White House spokeswoman Jen Psaki said this week that a Russian invasion of Ukraine could happen “at any point,” but those who study the movements of the Russian military say it’s more likely any attack is still a couple of weeks off.

One indicator of the potential timeframe for an assault is the departure of six Russian landing craft from the Baltic Sea this week. Those boats, which could be used to launch an amphibious assault on Ukraine’s Black Sea coastline, specifically the port of Odessa, are now circling Europe and likely won’t be in position to take part in an attack until closer to the end of January.


Another key signal is that the soldiers to operate the tanks and artillery pieces of the BTGs are not yet at the front. That’s why the estimated number of Russian soldiers has remained at about 100,000 since late November, even as hundreds of videos have emerged since then showing trainloads of military gear travelling west across Russia’s 11 time zones. Before an attack, the number of troops near Ukraine’s border could rapidly double. “Once we see people moving in and equipment being rolled out, that’s going to be a very ominous sign that something is going to happen,” said Mr. Muzyka, the director of Rochan Consulting, a Warsaw-based defence research firm. “Russia will try to achieve strategic surprise – once they start rolling, they’re not going to stop.”

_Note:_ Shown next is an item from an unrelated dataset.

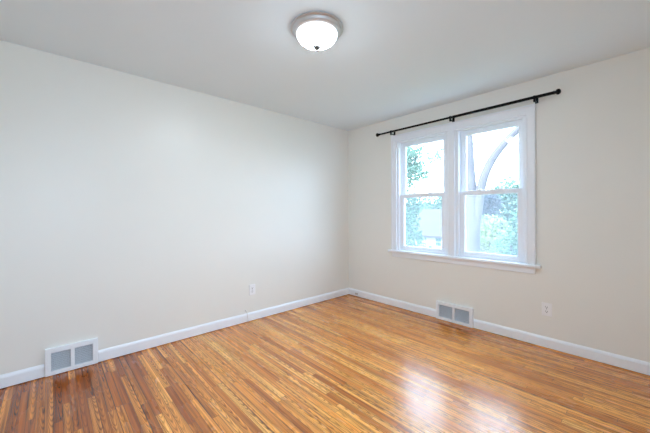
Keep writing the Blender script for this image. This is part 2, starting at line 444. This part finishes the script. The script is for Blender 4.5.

Most analysts had expected that any military action would be focused on eastern Ukraine, up to the Dnieper River, which bisects both the country and the capital. The arrival of Russian forces in Belarus opens the possibility of a rapid assault on Kyiv coming from the north.

Rob Lee, a Russian military expert at the Philadelphia-based Foreign Policy Research Institute, said that while the growing Russian force could be used to seize and occupy large parts of Ukraine, he believes it’s more likely Russia will employ tactics similar to those it used in the 2008 invasion of Georgia, another former Soviet republic that Mr. Putin wanted to keep from joining NATO. In that scenario, Russia would use its air force, long-range artillery and ballistic missiles to attack the Ukrainian military from a distance, then move ground forces in to force a surrender on Mr. Putin’s terms.

Michael Kofman, the director of Russia studies at the Center for Naval Analyses, said Russia would likely avoid entering major cities because “urban warfare really sucks up forces and would be really destructive and difficult.” Instead, he predicted Russian forces would aim to encircle Kyiv to provoke the capitulation of the government.

Ukraine, of course, will resist any new Russian invasion. “It doesn’t matter what the Russian Federation’s plans are. The armed forces will do their job and fulfill their duty,” Lieutenant-General Valeriy Zaluzhnyi, the commander the Ukrainian military, vowed this week. Thanks to its co-operation with NATO, Ukraine’s military is better trained and has much better equipment than it did eight years ago, when Russia seized Crimea. Many in the country’s 150,000-strong army are battle-hardened veterans of the conflict in Donbas.

But experts say Ukraine’s military will likely still be overwhelmed by the force being assembled around it. “Can Ukraine withstand the onslaught?” Mr. Muzyka asked. “Looking at satellite imagery, the capabilities that Russia has gathered, Ukraine will be overstretched and really hard-pressed to stop it.”